Thursday, May 22, 2008

Meditations on Wealth

Last weekend was Chicago's fabulous Green Festival, a two-day extravaganza of colossal proportions with dozens of speakers and endless booths centered on improving our planet.

The issue hits close to home, and to the heart of what I love about my work: helping people to live more organized, efficient lives, and therefore live more in alignment with their values and life purpose. When we're organized and really in tune with our purpose, we find we don't need so much stuff.

As a broke student putting myself through a private college in the early-90s I traveled throughout India for 4 months, and my image of myself as "poor" drastically shifted while there. I remember vividly seeing myself for the first time as very lucky and rich during an all-night train trip where I slept snugly on a windy berth in my warm sleeping bag. The bag wasn't just warm -- it had special drying properties, was lightweight, and stuffed into a miniscule little bag when not in use. Other local travelers had thin wool shawls, if anything, and shivered throughout the night. How rich I was to have such a fancy sleeping bag, it was almost embarrassing.
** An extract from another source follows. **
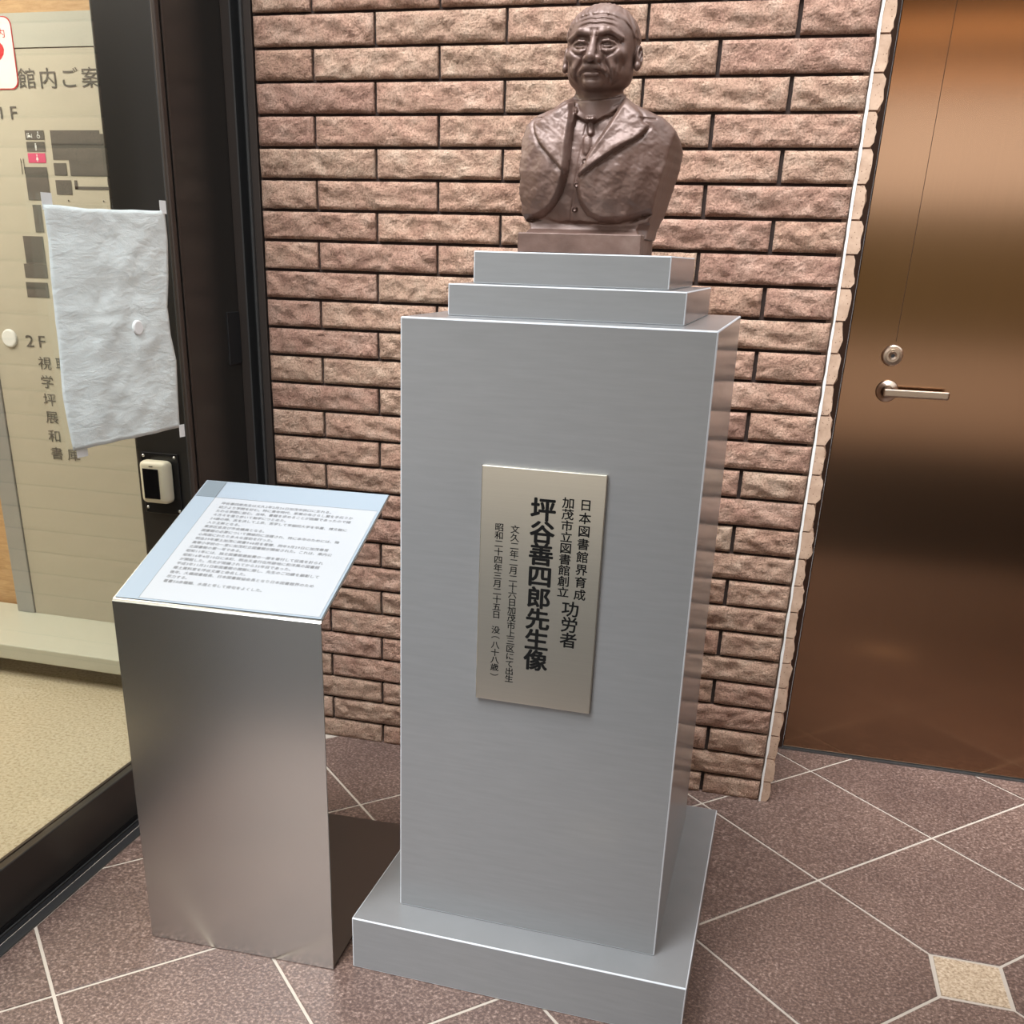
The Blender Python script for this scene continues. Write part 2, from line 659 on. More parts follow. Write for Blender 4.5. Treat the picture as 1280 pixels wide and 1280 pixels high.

And how poor I had been just a month earlier, thinking myself as lacking.

It's very easy to fall into a poverty mindset, to see ourselves as wanting. I still do it all the time. But I also take time to situate myself in reality, in the reality of the entire world. Lack of access to clean water is one of the main causes of infant mortality around the world. I recently heard an interview on the NPR program Worldview where a man with a dancing troupe from Africa was visiting the US for the first time. He was asked what struck him most about the US, and he spoke of his surprise over the wide availability of water here. He was amazed that you'd sit down at a restaurant and they'd just bring you water. There, where he was from, you'd walk miles to collect dirty water from a contaminated river.

If we all brought that kind of awareness to each glass of clean water, imagine how rich in spirit -- the real kind of wealth -- we would be.